Transformação digital em andamento
As nações mais ricas da região, como os países do Golfo, estão entusiasmadas com a identificação biométrica. "Essas tecnologias são fundamentais à medida que a região, especialmente os países do Golfo, passa pela transformação digital", disse à DW Mohammed Soliman, diretor do programa de tecnologias estratégicas e segurança cibernética do Instituto do Oriente Médio, com sede em Washington.
Atualmente, quase todos os países do Oriente Médio usam informações biométricas no controle de imigração em aeroportos e fronteiras.
Histórias recentes de sucesso em Dubai mostram que as autoridades policiais do aeroporto se vangloriaram de como pegaram um fraudador que havia usado cartões de crédito falsos enquanto estava disfarçado, verificando o formato de suas orelhas. Em outro caso, prenderam um homem que usava um vestido feminino e um véu facial devido à maneira como ele andava e às medidas de seu corpo.
Alguns países, incluindo Qatar, Arábia Saudita e Emirados Árabes Unidos, coletam informações biométricas como parte do registro de cidadãos que permite que eles acessem os serviços estatais. Outros, como o Iraque e o Iêmen, o fazem para o registro de eleitores.

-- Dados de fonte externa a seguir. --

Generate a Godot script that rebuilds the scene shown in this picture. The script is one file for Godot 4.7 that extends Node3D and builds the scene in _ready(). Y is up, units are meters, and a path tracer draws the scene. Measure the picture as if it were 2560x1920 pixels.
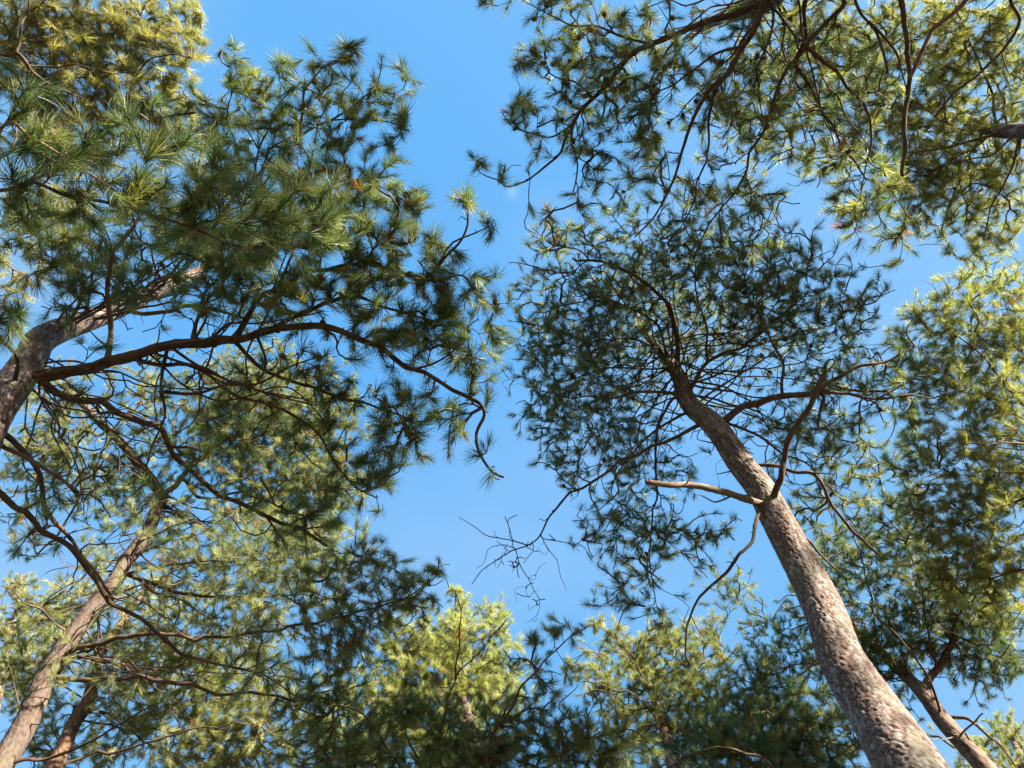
extends Node3D
# A stand of pines seen from the forest floor, looking almost straight up. Units are metres, y is up, north is -z.

const SUN_DIR := Vector3(0.66, 0.33, 0.62)       # towards the sun
const EXPOSURE := 6.8

var needle_mat: StandardMaterial3D
var bark_mat: StandardMaterial3D
var cone_mat: StandardMaterial3D
var tufts: Array[ArrayMesh] = []
var cone_meshes: Array[ArrayMesh] = []
var plates := FastNoiseLite.new()
var plate_tone := FastNoiseLite.new()
var rough := FastNoiseLite.new()
var gaps := FastNoiseLite.new()


# What a pine is made of while it grows.
class Pine:
	var root: Node3D
	var rng := RandomNumberGenerator.new()
	var pos: Array[Vector3] = []          # skeleton nodes
	var dir: Array[Vector3] = []
	var par: Array[int] = []
	var fixed: Array[float] = []          # radius of a trunk or branch node, 0 for twigs
	var grid := {}
	var targets: Array[Vector3] = []
	var bare: Array[bool] = []
	var green := Color(0.075, 0.145, 0.09)
	var gold := Color(0.34, 0.355, 0.17)
	var warm := 0.5                        # share of yellow-green young shoots
	var tuft := 1.0
	var twig := 0.0042
	var cones := 0
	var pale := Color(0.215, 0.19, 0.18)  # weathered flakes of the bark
	var lush := 0.5                        # share of full brushes among sparse fans

	func add(p: Vector3, d: Vector3, parent: int, r: float, attach := true) -> int:
		pos.append(p)
		dir.append(d)
		par.append(parent)
		fixed.append(r)
		var n := pos.size() - 1
		if attach:
			var k := Vector3i((p * 2.2).floor())
			if not grid.has(k):
				grid[k] = []
			grid[k].append(n)
		return n

	func nearest(t: Vector3) -> int:
		var c := Vector3i((t * 2.2).floor())
		var best := -1
		var cost := 1e9
		for ring in range(0, 7):
			for x in range(-ring, ring + 1):
				for y in range(-ring, ring + 1):
					for z in range(-ring, ring + 1):
						if maxi(absi(x), maxi(absi(y), absi(z))) != ring:
							continue
						var k := Vector3i(c.x + x, c.y + y, c.z + z)
						if not grid.has(k):
							continue
						for n in grid[k]:
							var v: Vector3 = t - pos[n]
							var d := v.length()
							var w := d * (1.45 - 0.45 * dir[n].dot(v) / maxf(d, 0.01))
							if fixed[n] > 0.07:
								w *= 1.5
							if w < cost:
								cost = w
								best = n
			if best >= 0 and cost < ring * 0.5:
				return best
		if best < 0:
			for n in pos.size():
				var d := t.distance_to(pos[n])
				if d < cost:
					cost = d
					best = n
		return best


func _ready():
	# ---- camera
	var cam := Camera3D.new()
	cam.name = "camera"
	cam.fov = 53.0
	cam.near = 0.05
	cam.far = 3000.0
	cam.position = Vector3(0, 1.6, 0)
	cam.rotation_degrees = Vector3(76, 0, 0)
	add_child(cam)
	cam.current = true
	# ---- sky, exposure
	var env := Environment.new()
	env.background_mode = Environment.BG_SKY
	env.tonemap_mode = Environment.TONE_MAPPER_LINEAR
	env.tonemap_exposure = EXPOSURE
	env.sdfgi_enabled = true
	env.ssao_enabled = true
	env.ssil_enabled = true
	var sky := Sky.new()
	var pano := PanoramaSkyMaterial.new()
	pano.panorama = ImageTexture.create_from_image(sky_image())
	sky.sky_material = pano
	env.sky = sky
	var we := WorldEnvironment.new()
	we.name = "world_environment"
	we.environment = env
	add_child(we)
	# ---- sun
	var sun := DirectionalLight3D.new()
	sun.name = "sun"
	sun.light_energy = 1.6
	sun.light_color = Color(1.0, 0.945, 0.85)
	sun.light_angular_distance = 0.5
	sun.shadow_enabled = true
	add_child(sun)
	sun.look_at_from_position(SUN_DIR * 50.0, Vector3.ZERO)
	materials()
	ground()
	for k in 8:
		tufts.append(tuft_mesh(100 + k, k))
	for k in 3:
		cone_meshes.append(cone_mesh(40 + k))
	forest()


# A clear winter sky: deep blue overhead, paler low down and towards the sun, with the faintest veil of cirrus.
func sky_image() -> Image:
	var w := 512
	var h := 256
	var im := Image.create_empty(w, h, false, Image.FORMAT_RGBF)
	var veil := FastNoiseLite.new()
	veil.seed = 5
	veil.frequency = 1.3
	veil.fractal_octaves = 4
	var sun := SUN_DIR.normalized()
	for j in h:
		var el := PI * (0.5 - (j + 0.5) / h)
		for i in w:
			var az := TAU * (i + 0.5) / w
			var d := Vector3(sin(az) * cos(el), sin(el), -cos(az) * cos(el))
			var low := pow(1.0 - maxf(d.y, 0.0), 1.3)
			var c := Vector3(0.135, 0.47, 0.97).lerp(Vector3(0.50, 0.82, 1.02), clampf(low * 1.15, 0.0, 1.0))
			var s := maxf(d.dot(sun), 0.0)
			c += Vector3(0.15, 0.14, 0.06) * pow(s, 1.6) + Vector3(0.30, 0.28, 0.22) * pow(s, 9.0)
			var v := clampf(veil.get_noise_3d(d.x * 1.0, d.y * 1.6, d.z * 1.6) * 0.9 + 0.12, 0.0, 1.0)
			c = c.lerp(Vector3(0.62, 0.80, 1.0), v * 0.42)
			c /= EXPOSURE
			im.set_pixel(i, j, Color(c.x, c.y, c.z))
	return im


func materials():
	needle_mat = StandardMaterial3D.new()
	needle_mat.resource_name = "needles"
	needle_mat.vertex_color_use_as_albedo = true
	needle_mat.roughness = 0.5
	needle_mat.metallic_specular = 0.5
	needle_mat.backlight_enabled = true
	needle_mat.backlight = Color(1.0, 1.0, 0.62)
	needle_mat.cull_mode = BaseMaterial3D.CULL_DISABLED
	bark_mat = StandardMaterial3D.new()
	bark_mat.resource_name = "bark"
	bark_mat.vertex_color_use_as_albedo = true
	bark_mat.roughness = 0.85
	bark_mat.metallic_specular = 0.35
	cone_mat = StandardMaterial3D.new()
	cone_mat.resource_name = "cone_scales"
	cone_mat.albedo_color = Color(0.085, 0.05, 0.03).linear_to_srgb()
	cone_mat.roughness = 0.8
	plates.noise_type = FastNoiseLite.TYPE_CELLULAR
	plates.cellular_return_type = FastNoiseLite.RETURN_DISTANCE2_SUB
	plates.frequency = 1.0
	plates.seed = 3
	plate_tone.noise_type = FastNoiseLite.TYPE_CELLULAR
	plate_tone.cellular_return_type = FastNoiseLite.RETURN_CELL_VALUE
	plate_tone.frequency = 1.0
	plate_tone.seed = 3
	for n in [plates, plate_tone]:
		n.domain_warp_enabled = true
		n.domain_warp_amplitude = 0.7
		n.domain_warp_frequency = 0.8
	rough.seed = 8
	rough.frequency = 1.0
	rough.fractal_octaves = 3
	gaps.seed = 21
	gaps.frequency = 1.0
	gaps.fractal_octaves = 2


func ground():
	var m := StandardMaterial3D.new()
	m.resource_name = "pine_litter"
	var n := FastNoiseLite.new()
	n.seed = 4
	n.frequency = 0.02
	n.fractal_octaves = 5
	var t := NoiseTexture2D.new()
	t.width = 512
	t.height = 512
	t.seamless = true
	t.noise = n
	var ramp := Gradient.new()
	ramp.set_color(0, Color(0.06, 0.038, 0.02).linear_to_srgb())
	ramp.set_color(1, Color(0.11, 0.085, 0.04).linear_to_srgb())
	t.color_ramp = ramp
	m.albedo_texture = t
	m.uv1_triplanar = true
	m.uv1_scale = Vector3(0.35, 0.35, 0.35)
	m.roughness = 1.0
	var p := PlaneMesh.new()
	p.size = Vector2(2400, 2400)
	p.material = m
	var g := MeshInstance3D.new()
	g.name = "ground"
	g.mesh = p
	g.set_meta("kind", "structure")
	g.set_meta("label", "brown needle-strewn forest floor under the pines")
	add_child(g)


# One brush of needles round the end of a shoot that points along +y; the shoot ends at the origin of the brush's upper half.
func tuft_mesh(seed_: int, kind: int) -> ArrayMesh:
	var r := RandomNumberGenerator.new()
	r.seed = seed_
	var v := PackedVector3Array()
	var n := PackedVector3Array()
	var col := PackedColorArray()
	var count: int = [32, 38, 28, 42, 58, 70, 62, 62][kind]
	var open: float = [40, 54, 34, 62, 46, 34, 56, 42][kind]
	var along: float = [0.05, 0.035, 0.08, 0.03, 0.09, 0.13, 0.06, 0.10][kind]
	for k in count:
		var u := r.randf()
		var base := Vector3(0, -along * u, 0)
		var a := deg_to_rad(clampf(open * (0.35 + 0.75 * u) + r.randfn(0.0, 9.0), 4.0, 100.0))
		var az := r.randf() * TAU
		var d := Vector3(sin(a) * cos(az), cos(a), sin(a) * sin(az))
		var side := d.cross(Vector3(r.randfn(), r.randfn(), r.randfn())).normalized()
		var bend := (d.cross(side)).normalized() * r.randfn(0.0, 0.010) + Vector3(0, -0.010 * r.randf(), 0)
		var length := 0.118 * r.randf_range(0.66, 1.12)
		var w := 0.00150 if kind < 4 else 0.00115
		var mid := base + d * length * 0.5 + bend * 0.5
		var tip := base + d * length - bend
		var nor := side.cross(d).normalized()
		var tone := r.randf_range(0.78, 1.22)
		var c0 := Color(tone * 1.12, tone * 1.04, tone * 0.9)
		var c1 := Color(tone, tone, tone)
		v.append_array([base - side * w, mid - side * w, base + side * w, base + side * w, mid - side * w, mid + side * w, mid - side * w, tip, mid + side * w])
		for q in 9:
			n.append(nor)
		col.append_array([c0, c1, c0, c0, c1, c1, c1, c1, c1])
	var arr := []
	arr.resize(Mesh.ARRAY_MAX)
	arr[Mesh.ARRAY_VERTEX] = v
	arr[Mesh.ARRAY_NORMAL] = n
	arr[Mesh.ARRAY_COLOR] = col
	var m := ArrayMesh.new()
	m.add_surface_from_arrays(Mesh.PRIMITIVE_TRIANGLES, arr)
	m.surface_set_material(0, needle_mat)
	return m


# An open pine cone hanging along -y: spiralling scales round an egg-shaped core.
func cone_mesh(seed_: int) -> ArrayMesh:
	var r := RandomNumberGenerator.new()
	r.seed = seed_
	var st := SurfaceTool.new()
	st.begin(Mesh.PRIMITIVE_TRIANGLES)
	var scales := 34
	for k in scales:
		var u := (k + 0.5) / scales
		var y := -0.052 * u
		var rad := 0.017 * pow(sin(PI * clampf(u * 0.86 + 0.1, 0.0, 1.0)), 0.7)
		var a := k * 2.39996
		var out := Vector3(cos(a), 0, sin(a))
		var side := Vector3(-sin(a), 0, cos(a))
		var c := Vector3(0, y, 0)
		var tip := c + out * (rad + 0.006) + Vector3(0, -0.004 + r.randf_range(-0.002, 0.002), 0)
		var l := c + out * rad * 0.6 - side * 0.0075
		var rr := c + out * rad * 0.6 + side * 0.0075
		var top := c + out * rad * 0.3 + Vector3(0, 0.007, 0)
		var low := c + out * rad * 0.4 - Vector3(0, 0.006, 0)
		for f in [[top, tip, l], [top, rr, tip], [low, l, tip], [low, tip, rr]]:
			for p in f:
				st.add_vertex(p)
	st.generate_normals()
	var m := st.commit()
	m.surface_set_material(0, cone_mat)
	return m


# ---------------------------------------------------------------- wood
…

Mas todas essas informações também poderiam ser usadas de uma forma diversa e mais maliciosa, dizem os especialistas.
– Qualquer governo poderia acumular um banco de dados biométricos de toda a sua população e permitir que ele fosse usado com imagens de CCTV em toda a cidade – disse Jakubowska, da EDRi. "Assim, você tem uma imagem ao vivo das partes mais íntimas da vida das pessoas. Você pode ver quem se encontrou com um jornalista, quem foi a um bar queer, quem se confraternizou com um oponente político ou um dissidente – e isso pode ser muito perigoso."

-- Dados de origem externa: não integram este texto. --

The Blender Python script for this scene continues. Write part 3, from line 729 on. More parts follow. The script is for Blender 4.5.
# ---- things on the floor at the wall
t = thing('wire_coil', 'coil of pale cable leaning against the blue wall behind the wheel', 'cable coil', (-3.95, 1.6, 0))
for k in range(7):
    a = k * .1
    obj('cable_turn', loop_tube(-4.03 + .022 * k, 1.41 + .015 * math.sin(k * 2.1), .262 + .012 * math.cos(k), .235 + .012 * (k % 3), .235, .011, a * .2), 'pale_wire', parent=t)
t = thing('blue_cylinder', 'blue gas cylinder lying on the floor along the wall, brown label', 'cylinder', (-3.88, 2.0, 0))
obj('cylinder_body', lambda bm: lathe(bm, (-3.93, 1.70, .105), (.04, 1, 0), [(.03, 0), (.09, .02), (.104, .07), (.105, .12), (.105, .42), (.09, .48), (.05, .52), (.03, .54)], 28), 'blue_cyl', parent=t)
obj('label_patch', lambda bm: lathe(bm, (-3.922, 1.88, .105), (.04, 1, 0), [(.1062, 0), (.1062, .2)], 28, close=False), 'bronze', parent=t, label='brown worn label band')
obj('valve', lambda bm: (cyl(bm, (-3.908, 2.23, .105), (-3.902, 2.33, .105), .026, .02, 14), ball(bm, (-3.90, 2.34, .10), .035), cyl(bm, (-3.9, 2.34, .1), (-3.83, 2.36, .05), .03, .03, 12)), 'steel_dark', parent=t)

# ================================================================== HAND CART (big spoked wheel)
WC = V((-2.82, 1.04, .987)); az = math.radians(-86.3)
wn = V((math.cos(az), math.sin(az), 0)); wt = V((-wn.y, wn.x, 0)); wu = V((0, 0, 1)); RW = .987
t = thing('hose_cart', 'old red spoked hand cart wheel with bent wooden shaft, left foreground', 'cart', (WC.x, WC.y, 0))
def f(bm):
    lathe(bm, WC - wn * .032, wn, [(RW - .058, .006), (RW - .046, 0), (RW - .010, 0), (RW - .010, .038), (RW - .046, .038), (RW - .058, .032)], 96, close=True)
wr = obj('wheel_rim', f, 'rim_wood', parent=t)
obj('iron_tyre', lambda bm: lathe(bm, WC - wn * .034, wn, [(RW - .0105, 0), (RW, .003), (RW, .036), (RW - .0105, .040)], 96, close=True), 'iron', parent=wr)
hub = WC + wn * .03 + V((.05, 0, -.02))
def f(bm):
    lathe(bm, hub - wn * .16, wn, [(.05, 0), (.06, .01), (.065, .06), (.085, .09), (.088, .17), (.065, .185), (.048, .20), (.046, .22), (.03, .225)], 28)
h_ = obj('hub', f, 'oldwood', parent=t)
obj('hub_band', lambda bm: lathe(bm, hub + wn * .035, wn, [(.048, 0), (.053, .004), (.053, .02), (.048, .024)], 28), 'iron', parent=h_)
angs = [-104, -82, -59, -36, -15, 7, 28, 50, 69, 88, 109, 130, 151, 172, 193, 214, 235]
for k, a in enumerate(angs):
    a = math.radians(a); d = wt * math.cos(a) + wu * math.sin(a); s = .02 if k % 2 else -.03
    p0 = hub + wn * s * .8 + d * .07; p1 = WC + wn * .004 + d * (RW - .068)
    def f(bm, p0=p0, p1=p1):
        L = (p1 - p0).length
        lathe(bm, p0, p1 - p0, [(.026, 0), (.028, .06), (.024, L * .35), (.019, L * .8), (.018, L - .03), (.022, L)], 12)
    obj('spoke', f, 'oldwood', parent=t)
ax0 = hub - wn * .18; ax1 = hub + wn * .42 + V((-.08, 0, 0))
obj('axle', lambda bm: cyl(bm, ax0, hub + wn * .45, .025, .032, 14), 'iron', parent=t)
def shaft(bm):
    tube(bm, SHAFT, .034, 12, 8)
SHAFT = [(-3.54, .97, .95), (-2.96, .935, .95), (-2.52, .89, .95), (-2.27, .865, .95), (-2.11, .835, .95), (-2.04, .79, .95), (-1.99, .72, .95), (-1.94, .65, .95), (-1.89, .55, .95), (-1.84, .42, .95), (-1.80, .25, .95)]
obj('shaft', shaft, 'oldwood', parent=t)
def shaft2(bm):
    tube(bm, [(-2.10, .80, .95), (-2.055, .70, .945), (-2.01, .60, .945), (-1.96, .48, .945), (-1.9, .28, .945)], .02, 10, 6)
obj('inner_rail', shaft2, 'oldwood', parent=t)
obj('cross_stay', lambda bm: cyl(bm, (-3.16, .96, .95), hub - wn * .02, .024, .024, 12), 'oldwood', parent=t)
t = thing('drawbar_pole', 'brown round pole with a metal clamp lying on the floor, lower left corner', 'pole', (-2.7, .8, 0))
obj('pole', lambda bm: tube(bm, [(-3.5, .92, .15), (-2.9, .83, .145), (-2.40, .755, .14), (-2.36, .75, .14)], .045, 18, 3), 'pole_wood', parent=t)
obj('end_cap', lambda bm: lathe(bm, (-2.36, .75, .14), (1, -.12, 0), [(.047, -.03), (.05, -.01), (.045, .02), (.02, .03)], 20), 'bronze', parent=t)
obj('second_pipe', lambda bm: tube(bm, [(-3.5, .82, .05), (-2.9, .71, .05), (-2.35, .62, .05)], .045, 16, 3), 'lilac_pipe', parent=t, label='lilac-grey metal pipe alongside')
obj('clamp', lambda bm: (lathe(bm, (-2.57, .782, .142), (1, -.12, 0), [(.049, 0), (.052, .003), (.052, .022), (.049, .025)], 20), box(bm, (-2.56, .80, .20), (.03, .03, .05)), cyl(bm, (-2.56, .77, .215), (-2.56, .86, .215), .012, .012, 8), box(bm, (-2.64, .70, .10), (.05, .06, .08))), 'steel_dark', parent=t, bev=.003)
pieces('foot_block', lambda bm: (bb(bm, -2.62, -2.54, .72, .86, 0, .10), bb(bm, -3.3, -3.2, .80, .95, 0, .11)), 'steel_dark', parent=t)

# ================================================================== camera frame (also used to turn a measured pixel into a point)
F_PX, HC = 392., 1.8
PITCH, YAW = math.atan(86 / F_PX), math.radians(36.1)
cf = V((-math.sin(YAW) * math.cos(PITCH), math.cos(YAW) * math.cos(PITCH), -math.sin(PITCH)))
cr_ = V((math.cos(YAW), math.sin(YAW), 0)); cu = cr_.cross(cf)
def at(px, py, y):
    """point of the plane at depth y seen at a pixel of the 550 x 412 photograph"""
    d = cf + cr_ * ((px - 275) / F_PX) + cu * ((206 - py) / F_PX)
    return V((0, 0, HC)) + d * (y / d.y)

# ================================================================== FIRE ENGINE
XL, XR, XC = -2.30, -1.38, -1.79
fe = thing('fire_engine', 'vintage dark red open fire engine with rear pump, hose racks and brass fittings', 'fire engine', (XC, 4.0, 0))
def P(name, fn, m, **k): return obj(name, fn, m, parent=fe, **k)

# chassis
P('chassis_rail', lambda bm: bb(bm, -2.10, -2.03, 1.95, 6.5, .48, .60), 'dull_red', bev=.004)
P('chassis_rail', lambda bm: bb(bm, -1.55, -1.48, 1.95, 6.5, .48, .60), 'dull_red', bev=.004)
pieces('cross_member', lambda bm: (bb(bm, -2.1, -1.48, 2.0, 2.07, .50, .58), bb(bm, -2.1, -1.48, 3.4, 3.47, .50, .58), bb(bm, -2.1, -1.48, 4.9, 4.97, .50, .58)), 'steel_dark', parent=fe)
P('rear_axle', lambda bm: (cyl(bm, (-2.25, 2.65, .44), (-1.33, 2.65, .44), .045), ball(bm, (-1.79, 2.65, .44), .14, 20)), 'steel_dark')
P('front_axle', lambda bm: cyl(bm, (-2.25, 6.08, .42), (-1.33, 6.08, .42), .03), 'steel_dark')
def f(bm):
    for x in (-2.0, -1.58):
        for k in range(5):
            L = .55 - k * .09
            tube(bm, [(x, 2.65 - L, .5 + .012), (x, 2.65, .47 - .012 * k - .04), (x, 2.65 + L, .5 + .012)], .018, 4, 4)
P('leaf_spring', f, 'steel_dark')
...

Amba Kak, diretora do AI Now Institute, com sede em Nova York, concorda que a tecnologia pode exacerbar o poder dos governos sobre seus cidadãos. "Esses sistemas possibilitam um tipo de vigilância em massa que altera gravemente o equilíbrio de poder entre os que vigiam e os que são vigiados, com sérios efeitos inibidores sobre a vida política e privada dos cidadãos", disse.
Isso pode ser evitado?
Mas como isso poderia ser evitado no Oriente Médio, onde os regimes autoritários podem ainda não estar usando indevidamente as informações biométricas, mas onde claramente têm interesse no controle social?
– Há uma ideia disseminada de que o processamento dos dados biométricos das pessoas é útil e benéfico – disse Jakubowska. "Mas, na verdade, esses dados são tão sensíveis, não são como uma senha que pode ser redefinida, eles o identificarão durante toda a sua vida, que sempre começaremos perguntando: realmente precisamos fazer isso?"
A União Europeia (UE) está atualmente debatendo o que provavelmente será a primeira lei do mundo sobre inteligência artificial. As regras sobre como as informações biométricas devem ser usadas, e se devem ser usadas de fato, serão um dos pontos mais polêmicos.
– O que realmente me preocupa é que, se a UE disser que há casos de uso legítimo dessas tecnologias, estaremos legitimando-as para outros países – disse Jakubowska, que gostaria de ver a UE adotar uma linha mais rígida. "Definitivamente, há muita força quando uma jurisdição inteira diz: 'não achamos que isso seja aceitável.'"
O AI Now Institute defende uma proibição total da identificação biométrica remota, acrescentou Kak. "Nada além disso faz sentido", disse à DW, acrescentando que leis de privacidade e outras regras não ajudarão.
– E não apenas no Oriente Médio, mas também aqui nos EUA e na Europa. Os problemas com esses sistemas não são magicamente resolvidos nas democracias liberais ocidentais, embora a distopia do que pode dar errado seja, muitas vezes, imediatamente palpável em regimes autoritários.